You Can Get More Vacation Time in Japan if You Don’t Smoke

Despite efforts from international health organizations, there are close to one billion smokers around the world, according to the latest figures.

But a marketing firm in Tokyo is trying a new approach to entice its workers to put down the coffin nails and get to work.

In September, Piala Inc. began giving its non-smoking staff an additional six vacation days to be used throughout the year.  The company introduced the new policy after several non-smokers complained that they were working more than their smoker counterparts, who would take at least 15 minutes to get back to work every time they went out for a cigarette.

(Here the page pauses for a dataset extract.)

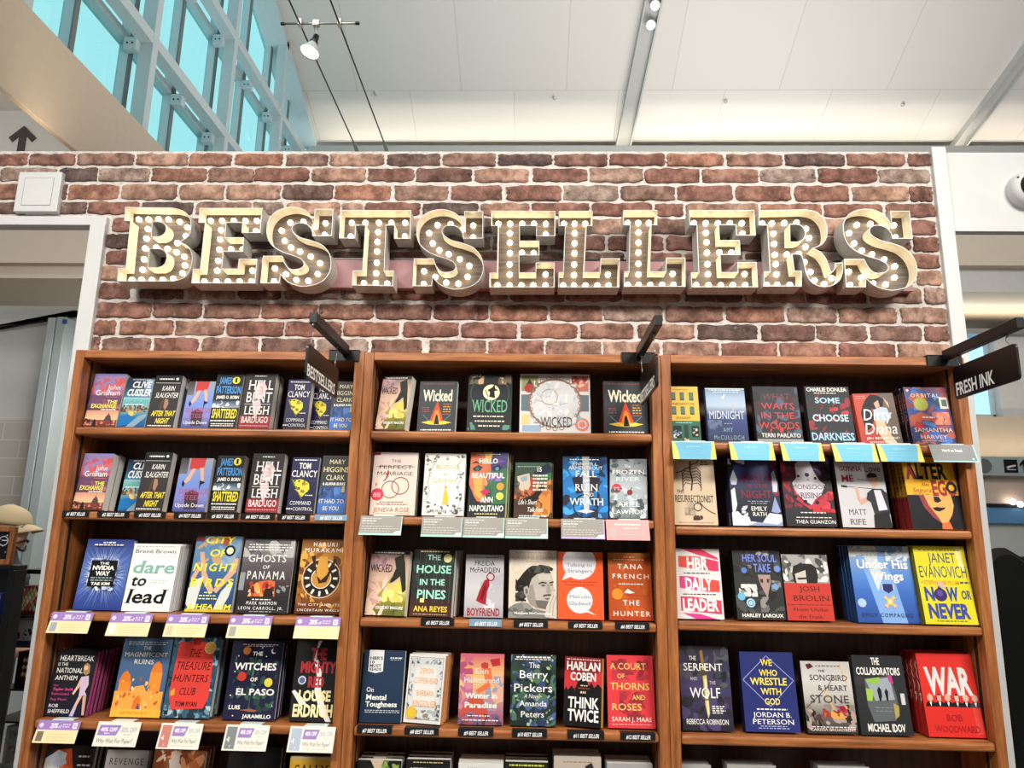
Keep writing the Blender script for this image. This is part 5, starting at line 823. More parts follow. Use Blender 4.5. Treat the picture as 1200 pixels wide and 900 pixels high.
place(l_S, 305, 332, 'lit marquee letter S just left of the T')
place(l_S, 991.5, 336.5, 'lit marquee letter S ending the sign at the right')
place(l_L, 654.2, 336.7, 'lit marquee letter L, first of the pair, right of the E')
# pink raceway board behind the letters
a = PY(200, 305, YW-.02); b = PY(1068, 343, YW-.02)
root = thing('sign_raceway', 'pink painted raceway board mounted behind the lit letters', 'mounting board', (a[0], YW-.012, b[2]))
mb = MB(); mb.box((0, -.022, 0), (b[0]-a[0], .008, a[2]-b[2]), M['pink']); mb.build('board', root, bevel=.002)
mb = MB(); mb.box((0, -.023, a[2]-b[2]+.0002), (b[0]-a[0], .008, a[2]-b[2]+.006), M['black']); mb.build('top_edge', root)

# ------------------------------------------------------------------ bookcases
W = .92; H = 2.15; TH = .03
SH = {1: [1.905, 1.647, 1.354, 1.058, .745], 2: [1.904, 1.646, 1.354, 1.060, .745], 3: [1.881, 1.631, 1.362, 1.058, .745]}
YB = .186
def bookcase(i):
    root = thing('bookcase', ['tall cherry wood bookcase at the left', 'middle cherry wood bookcase of the row of three', 'cherry wood bookcase at the right under the hanging black sign'][i-1], 'bookcase', ((i-1)*W, 0, 0), group='cherry wood bookcases along the brick wall')
    for x0, x1 in ((.0005, TH), (W-TH, W-.0005)):
        mb = MB(); mb.box((x0, 0, 0), (x1, YB+.011, H-TH*0), M['wood_v']); mb.build('side_panel', root, bevel=.0025)
    mb = MB(); mb.box((TH, 0, H-.026), (W-TH, YB+.011, H), M['wood_h']); mb.build('top_panel', root, bevel=.0025)
    mb = MB(); mb.box((TH, YB, .05), (W-TH, YB+.01, H-.026), M['wood_back']); mb.build('back_panel', root)
    mb = MB(); mb.box((TH, .02, 0), (W-TH, .045, .1), M['wood_h']); mb.build('plinth', root, bevel=.002)
    for x0 in (TH, W-TH-.0015):
        mb = MB(); mb.box((x0, .04, .1), (x0+.0015, .052, H-.03), M['slot']); mb.build('shelf_standard', root)
    for z in SH[i]+[.42, .1]:
        mb = MB(); mb.box((TH+.001, .001, z-.0245), (W-TH-.001, YB-.0005, z), M['wood_h'])
        mb.build('shelf', root, bevel=.007, bseg=3)
    return root
for i in (1, 2, 3): bookcase(i)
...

RTS14PGE A man smokes at an 'izakaya' restaurant or pub in Tokyo, Japan March 15, 2017. REUTERS/Issei Kato

“One of our non-smoking staff put a message in the company suggestion box earlier in the year saying that smoking breaks were causing problems,” said Hirotaka Matsushima, a spokesman for the company, in an interview with The Telegraph. “Our CEO saw the comment and agreed, so we are giving non-smokers some extra time off to compensate.”

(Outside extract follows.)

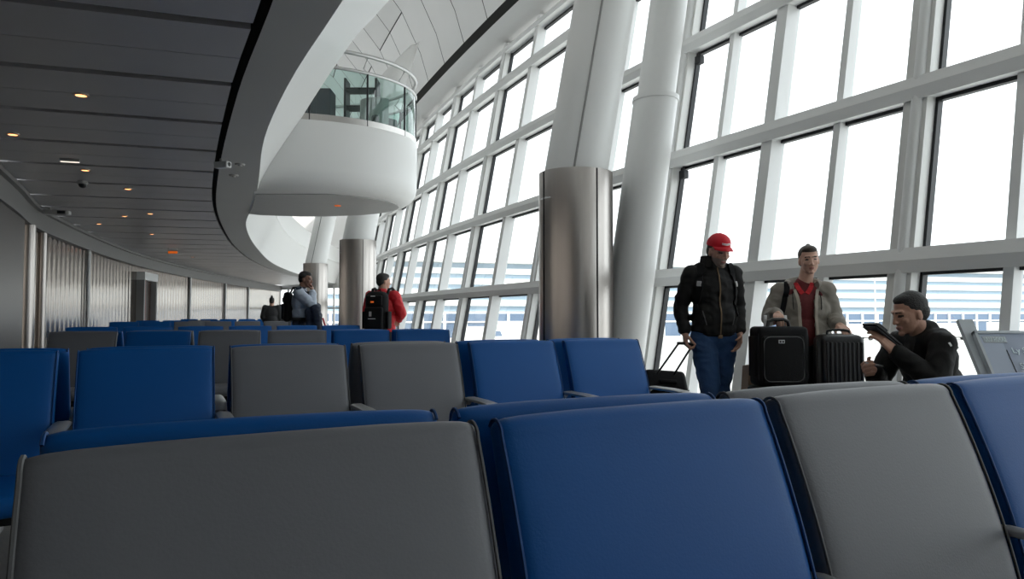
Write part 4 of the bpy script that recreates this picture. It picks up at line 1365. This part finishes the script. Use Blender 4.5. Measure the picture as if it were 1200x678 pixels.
def far_people():
    for px, Y, h, lab, th in ((318.5, 19.5, 1.62, 'person in dark coat with hair in a topknot, standing beyond the far benches', .3), (334, 20.5, 1.66, 'person in dark coat half turned, beside the man in pale shirt', -.5)):
        root = empty('person', (spot(px, Y), Y, 0), th, lab, 'person')
        k = h / 1.78
        hc = V(0, .02, 1.63) * k
        hp, P, R = head_prims(hc, s=k)
        body = hp + [cap(V(0, 0, 1.4) * k, hc, .06, .055), ell(V(0, 0, 1.2) * k, (.15, .1, .2))]
        for sx in (-1, 1):
            body += chain([V(sx * .19, 0, 1.42) * k, V(sx * .25, .0, 1.14) * k, V(sx * .20, .14, .98) * k], [.05, .04, .03])
            body += hand_prims(V(sx * .20, .14, .98) * k, (-sx * .4, .8, -.2), (0, 0, -1), (-sx, 0, 0))
            body += chain([V(sx * .09, 0, .92) * k, V(sx * .1, .02, .5) * k, V(sx * .1, -.02, .1) * k], [.075, .052, .04]) + [cap(V(sx * .1, -.02, .1) * k, V(sx * .1, .12, .05), .035, .03), cap(V(sx * .09, 0, .92) * k, V(0, 0, 1.1) * k, .08, .1)]
        b = blob('body', body, [M['skin2'], M['eye'], M['lip'], M['stubble']], root, .012, 2)
        paint_head(b, P, R, hc, k)
        hair_blob('hair', P, R, k, M['hairdark'], root, extra=[(0, -.05, .15, .035, .035, .04)], voxel=.012)
        ct = [ell(V(0, 0, 1.25) * k, (.21, .15, .22)), cap(V(0, 0, 1.05) * k, V(0, 0, .75) * k, .18, .19), cap(V(.18, 0, 1.40) * k, V(-.18, 0, 1.40) * k, .09)]
        for sx in (-1, 1):
            ct += chain([V(sx * .19, 0, 1.42) * k, V(sx * .25, 0, 1.14) * k, V(sx * .205, .12, 1.0) * k], [.09, .085, .06])
        blob('coat', ct, M['trousers'], root, .014, 3)
        tr = []
        for sx in (-1, 1):
            tr += chain([V(sx * .09, 0, .9) * k, V(sx * .1, .02, .5) * k, V(sx * .1, -.02, .08) * k], [.10, .078, .064])
            shoe('shoe', V(sx * .1, -.02, .1), V(sx * .1, .2, .1), root, M['shoe'])
        blob('trousers', tr, M['navy'], root, .014, 3)
far_people()

# ------------------------------------------------------------------ fittings of the low ceiling and the corridor wall
def ceil_pt(px, py, z=ZC):
    x = (px - 600) / FPX; y = -(py - 339) / FPX
    d = V(x, math.cos(PITCH) - y * math.sin(PITCH), math.sin(PITCH) + y * math.cos(PITCH))
    return V(0, 0, CAMZ) + d * ((z - CAMZ) / d.z)
def fittings():
    where = ['above the widest dark gap', 'by the beam edge', 'near the dome camera', 'in the fifth gap', 'in the sixth gap', 'in the seventh gap', 'in the eighth gap', 'in the ninth gap', 'in a far gap', 'in the farthest lit gap']
    spots = [(95, 111), (15, 157), (100, 199), (150, 221), (146, 253), (178, 274), (176, 250), (226, 301), (116, 262), (200, 296)]
    for i, (px, py) in enumerate(spots):
        p = ceil_pt(px, py)
        o = empty('downlight', p, 0, 'small warm round downlight %s of the metal ceiling' % where[i], 'ceiling light', 'ceiling downlights')
        m = MB(); n = 24
        m.sweep([[V(r * math.cos(2 * PI * k / n), r * math.sin(2 * PI * k / n), z) for k in range(n)] for r, z in ((.070, .0), (.070, -.010), (.050, -.012), (.046, .0))], caps=False)
        m.build('rim', M['lampring'], o, True)
        m = MB(); m.disc((0, 0, -.008), .047, 24, -.002); m.build('lens', M['lamp'], o)
    # bar light
    p = ceil_pt(82, 186); o = empty('bar_light', p, math.radians(17), 'slim white bar light between the metal ceiling panels', 'ceiling light')
    m = MB(); m.rbox((0, 0, -.02), (.24, .05, .04), .008); m.build('housing', M['plastic'], o)
    m = MB(); m.rbox((0, 0, -.042), (.22, .035, .008), .002); m.build('tube', mat('white lamp', '#ffffff', .5, emit='#fff0e0', estr=.5), o)
    # dome camera
    p = ceil_pt(97, 212); o = empty('dome_camera', p, 0, 'small grey dome camera hanging under the metal ceiling panels', 'camera')
    m = MB(); m.disc((0, 0, 0), .07, 24, -.05, .075); m.build('housing', M['plastic'], o, True)
    m = MB(); n = 20
    m.sweep([[V(.062 * math.cos(a) * math.cos(2 * PI * k / n), .062 * math.cos(a) * math.sin(2 * PI * k / n), -.05 - .062 * math.sin(a)) for k in range(n)] for a in [PI / 2 * j / 6 for j in range(6)]])
    m.build('dome', M['shoe'], o, True)
    # projecting sign bracket by the wall beam
    p = ceil_pt(66, 243); o = empty('ceiling_projector', p, math.radians(12), 'grey projecting fixture with white end under the ceiling by the wall beam', 'fixture')
    m = MB(); m.rbox((0, 0, -.10), (.42, .16, .09), .015); m.build('housing', M['plastic'], o)
    m = MB(); m.tube([V(-.12, 0, 0), V(-.12, 0, -.06)], .02, 10); m.build('stem', M['plastic'], o)
    m = MB(); m.rbox((.12, -.085, -.10), (.14, .02, .06), .004); m.build('lens', M['shoe'], o)
    m = MB(); m.rbox((.225, 0, -.10), (.04, .12, .07), .008); m.build('end_cap', M['white'], o)
    # orange sign
    p = ceil_pt(203, 290); o = empty('hanging_sign', p, math.radians(8), 'small orange lit sign hanging from the far metal ceiling', 'sign')
    m = MB(); m.rbox((0, 0, -.15), (.30, .06, .10), .01); m.build('box', M['plastic'], o)
    m = MB(); m.box((0, -.033, -.15), (.27, .008, .07)); m.build('face', M['orange'], o)
    for x in (-.15, .15):
        m = MB(); m.tube([V(x, 0, 0), V(x, 0, -.11)], .008, 6); m.build('rod', M['plastic'], o)
    # camera on the soffit
    p = ceil_pt(259, 186, ZC - .01); o = empty('security_camera', p, math.radians(-20), 'white box security camera under the curved soffit edge', 'camera')
    m = MB(); m.tube([V(0, 0, 0), V(0, 0, -.05)], .02, 10); m.build('mount', M['plastic'], o)
    m = MB(); m.rbox((.03, 0, -.085), (.22, .10, .085), .015); m.build('body', M['white'], o)
    m = MB(); m.tube([V(.13, 0, -.085), V(.142, 0, -.085)], .028, 14); m.build('lens', M['shoe'], o)
    # smoke heads on the soffit
    for i, (px, py, lab) in enumerate(((281, 192, 'flat smoke detector on the soffit beside the security camera'), (274, 205, 'lower smoke detector on the soffit below the security camera'))):
        p = ceil_pt(px, py, ZC - .01); o = empty('smoke_detector', p, 0, lab, 'smoke detector')
        m = MB(); m.disc((0, 0, 0), .07, 20, -.02, .06); m.build('body', M['plastic'], o, True)
        m = MB(); m.disc((0, 0, -.02), .03, 16, -.032, .024); m.build('head', M['plastic'], o, True)
    # corridor wall: steel half columns, door portal and posts
    def wall_at(px):
        best = min(range(len(LP) - 1), key=lambda i: abs(600 + FPX * LP[i].x / LP[i].y - px) if LP[i].y > 4 else 1e9)
        p = LP[best]; t = (LP[best + 1] - LP[best]).normalized()
        return z3(p, 0), V(t.x, t.y, 0), V(t.y, -t.x, 0)
    for px, r, lab in ((27, .11, 'broad steel half column at the near end of the ribbed wall'), (47, .06, 'slim steel half column beside the broad one on the ribbed wall')):
        p, t, nn = wall_at(px)
        o = empty('wall_column', p + nn * (.03 + r * .3), 0, lab, 'column')
        m = MB(); n = 32
        m.sweep([[V(r * math.cos(2 * PI * k / n), r * math.sin(2 * PI * k / n), z) for k in range(n)] for z in (0.08, 2.78)]); m.build('shaft', M['steelcol'], o, True)
        m = MB(); m.disc((0, 0, 0), r * 1.12, 32, .08); m.build('foot', M['darkmetal'], o, True)
    p, t, nn = wall_at(4); q, t2, nn2 = wall_at(20)
    m = MB(); a = wall_at(-120)[0]
    m.slab([a + nn * .06, q + nn2 * .06, q + nn2 * .09, a + nn * .09], 2.78); tag(m.build('wall_panel', mat('dull grey steel sheet', (.20, .19, .18, 1), .35, .7)), kind='structure')
    p, t, nn = wall_at(166)
    o = empty('door_1', p + nn * .12, math.atan2(t.y, t.x), kind='structure')
    dw = 1.5
    m = MB(); m.box((0, 0, 2.45), (dw + .3, .34, .28)); m.build('header', M['white'], o)
    for sx in (-1, 1):
        m = MB(); m.box((sx * (dw / 2 + .07), 0, 1.155), (.14, .30, 2.31)); m.build('jamb', M['trimgrey'], o)
    m = MB(); m.box((0, .06, 1.155), (dw, .04, 2.31)); m.build('door_leaf', mat('dark brown door', (.05, .028, .022, 1), .4), o)
    m = MB(); m.box((-.5, -.08, 1.155), (.12, .02, 2.31)); m.build('red_edge', mat('dull red strip', (.22, .03, .03, 1), .5), o)
    for i, px in enumerate((97, 219, 262, 290)):
        p, t, nn = wall_at(px)
        m = MB(); m.tube([p + nn * .06, p + nn * .06 + V(0, 0, 2.78)], .05, 12)
        tag(m.build('trim_%d' % (10 + i), M['frame'], None, True), kind='structure')
fittings()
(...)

The company says that giving vacation days to its non-smoking staff is both to compensate for their extra time on the job and to convince their colleagues to quit smoking.

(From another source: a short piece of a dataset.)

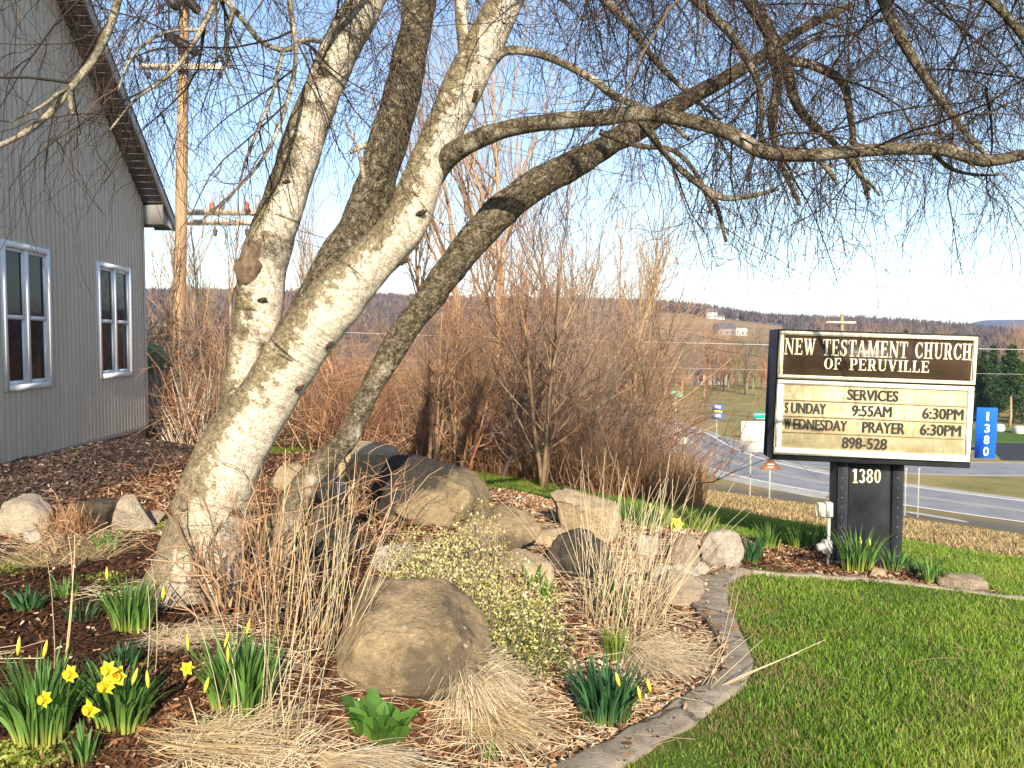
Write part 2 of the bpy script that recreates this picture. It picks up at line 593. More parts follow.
paint = plain('road_paint', (.74, .72, .66), .6, .3, 0, .15, 3, 0, (.35, .34, .33))
yel = plain('road_paint_yellow', (.50, .46, .34), .6, .3, 0, .1, 6)
def st(s, t): return (s * NX - t * NY, s * NY + t * NX)
A_ = [st(53.9, -60), st(53.9, -30), st(53.9, 0), (26.7, 49.3), (20.6, 57.5), (17.8, 66), (17.2, 75), (17.5, 86), (15, 102), (4, 120)]
B_ = [(75, 54), (56, 58.5), (39.5, 61.6), (31, 62.6), (24.5, 66.5), (20.5, 73), (18.5, 82)]
for nm, P, a, b, dz, mt in (('road', A_, -5.2, 4.4, .012, shoul), ('crossroad', B_, -3.6, 3.6, .008, shoul), ('road_surface', A_, -3.35, 3.35, .016, asph),
                            ('crossroad_surface', B_, -3.0, 3.0, .018, asph)):
    V, F = band(P, a, b, dz)
    tag(mesh_obj(nm, V, F[:, ::-1] if True else F, mt), kind='structure')
mk = MB()
for P, a, b in ((A_, -3.45, -3.2), (A_, 3.2, 3.42)):
    mk.add(*band(P, a, b, .024, 90, 2))
mk.build('road_edge_lines', paint)['kind'] = 'structure'
mk = MB(); mk.add(*band(A_, -.3, -.15, .024, 90, 2)); mk.add(*band(A_, .15, .3, .024, 90, 2))
mk.add(*band([(27, 58), (24, 61.0), (22.5, 64), (22.3, 68)], -.12, .12, .028, 30, 2))
mk.build('road_center_lines', yel)['kind'] = 'structure'
lot = [(40.6, 66.2), (62, 63.5), (64, 77), (46, 77.5)]
zz = [float(land(np.array([a]), np.array([b]))[0]) for a, b in lot]
tag(mesh_obj('driveway', [(a, b, max(zz) + .03) for (a, b), h in zip(lot, zz)], np.array([[0, 1, 2, 3]]), plain('dark_tar', (.035, .035, .038), .8, .3, 0, .2, .8)), kind='structure')

# ================================================================== FAR HILL WOODS (one mass)
def far_woods():
    n = 26000
    az_px = rng.uniform(-250, 1180, n)
    r = 290 + 770 * np.sqrt(rng.uniform(0, 1, n))
    az = np.arctan((az_px - 512) / FPX)
    keep = ~((az_px > 655 - 8) & (az_px < 786) & (r < 850))
    keep &= (r > 845) | (rng.uniform(0, 1, n) < .75)
    az, r = az[keep], r[keep]; n = len(r)
    x, y = r * np.sin(az), r * np.cos(az)
    b = np.stack([x, y, land(x, y) - .5], -1)
    h = rng.uniform(9, 16, n) * np.clip(r / 700, .55, 1) * (1 + .15 * vnoise(b, .012, 3)); w = h * rng.uniform(.2, .36, n)
    mb = MB(); k = 9
    # trunk slivers and upward fans of twigs
    fan = rng.uniform(-1, 1, (n, k)); hh = rng.uniform(.55, 1.0, (n, k)); ys = rng.uniform(-1, 1, (n, k))
    tip = b[:, None, :] + np.stack([fan * w[:, None], ys * w[:, None], hh * h[:, None] * (1 - .25 * fan ** 2)], -1)
    root = b[:, None, :] + np.stack([fan * w[:, None] * .12, ys * w[:, None] * .12, .22 * h[:, None] * rng.uniform(.4, 1.4, (n, k))], -1)
    side = np.stack([np.cos(az), -np.sin(az), 0 * az], -1)[:, None, :] * (h * .045)[:, None, None]
    mid = root * .45 + tip * .55
    V = np.stack([root - side * .25, root + side * .25, mid + side, tip, mid - side], 2).reshape(-1, 3)
    F = np.arange(n * k * 5).reshape(-1, 5)
    rn = np.repeat(rng.uniform(0, 1, n), k * 5)
    mb.add(V, F, rnd=rn)
    t = NT('winter_woods', .95, .1)
    t.color(t.ramp(t.attr('rnd'), [(0, (.055, .044, .048)), (.5, (.095, .074, .074)), (.88, (.16, .12, .10)), (.93, (.05, .07, .04)), (1, (.08, .10, .05))]))
    tag(mb.build('woods', t.m), 'bare purplish woods covering the far hillside', 'woods', kind='stuff')
far_woods()

# ------------------------------------------------------------------ farm buildings on the hill
white = plain('white_boards', (.52, .50, .47), .7, .2, 0, .05, 1)
slate = plain('roof_grey', (.12, .11, .12), .8, .2, 0, .1, 1)
dgl = plain('dark_pane', (.03, .035, .04), .2, .5, 0, .1, 1)
def gable(name, px, py, Y, w, d, h, rh, label, wall=white, roof=slate, az=0.0, cat='farmhouse'):
    p = at(px, py, Y); p[2] = float(land(p[:1], p[1:2])[0]) - .3
    o = thing(name, p, label, cat)
    m = Matrix.Rotation(az, 3, 'Z')
    def T(V): return (np.asarray(V, float) @ np.array(m).T) + p
    V = [(-w/2, -d/2, 0), (w/2, -d/2, 0), (w/2, d/2, 0), (-w/2, d/2, 0), (-w/2, -d/2, h), (w/2, -d/2, h), (w/2, d/2, h), (-w/2, d/2, h), (-w/2, 0, h + rh), (w/2, 0, h + rh)]
    mb = MB(); mb.add(T(V), [np.array([(0, 1, 5, 4), (2, 3, 7, 6)]), np.array([(3, 0, 4, 8, 7), (1, 2, 6, 9, 5)])])
    mb.build('wall', wall, o)
    e = .35; mb = MB(); sl = rh / (d / 2)
    for sg in (-1, 1):
        a = [(-w/2 - e, sg * (d/2 + e), h - e * sl + .05), (w/2 + e, sg * (d/2 + e), h - e * sl + .05), (w/2 + e, 0, h + rh + .05), (-w/2 - e, 0, h + rh + .05)]
        b = [(i, j, k + .25) for i, j, k in a]
        mb.add(T(a + b), np.array([(0, 1, 2, 3), (4, 5, 6, 7), (0, 1, 5, 4), (1, 2, 6, 5), (0, 3, 7, 4)]))
    mb.build('roof', roof, o)
    for i in range(max(2, int(w // 4))):
        xx = -w/2 + (i + .5) * w / max(2, int(w // 4))
        MB().add(T([(xx - .5, -d/2 - .05, 1.2), (xx + .5, -d/2 - .05, 1.2), (xx + .5, -d/2 - .05, 2.6), (xx - .5, -d/2 - .05, 2.6)]), np.array([(0, 1, 2, 3)])).build('window', dgl, o)
    return o
gable('farmhouse', 711, 318, 760, 10, 8, 6.5, 3.5, 'white farmhouse at the edge of the dark woods on the hill', cat='farmhouse')
gable('farm_shed', 719, 319, 765, 9, 7, 3, 2, 'low white shed beside the farmhouse below the hilltop woods', cat='shed')
gable('barn', 724, 333, 520, 12, 9, 4.5, 3.5, 'grey barn with dark roof on the lower hill field', plain('barn_boards', (.25, .24, .25), .8, .2, 0, .1, 1), slate, .2, 'barn')
gable('long_barn', 737, 334, 525, 11, 7, 3.4, 1.6, 'long white barn next to the grey barn on the lower field', white, plain('tin_roof', (.62, .62, .62), .5, .3, 0, .1, 1), 0, 'barn')
gable('cottage', 703, 371, 185, 9, 6, 3.0, 2.4, 'small pale house half hidden in the valley trees', plain('pale_boards', (.5, .45, .38), .8, .2, 0, .1, 1), slate, .3, 'house')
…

So far, the company has convinced four workers to quit.

Cigarettes pose a grave public health threat in Japan. According to the World Health Organization, close to one in five people are regular smokers in Japan and the country also has some of the worst anti-smoking regulations in the world.

To amend the problem, Yuriko Koike, the governor of Tokyo, introduced legislation in July banning smoking in public places ahead of the 2020 Summer Olympics. But the proposal faces tough opposition from special interests.

Workers in Japan are entitled to at least ten days of paid annual leave per year, with one extra day per year worked until the employee reaches a 20-day-a-year cap, making it the second lowest amount of vacation days in the developed world. (The United States ranks first.)

But according to a survey by Expedia Japan in conducted 2015, the average Japanese worker used only 39 percent of their annual paid leave. That worries many Japanese employers who fear their workers will burnout and face grave health problems that could be deadly.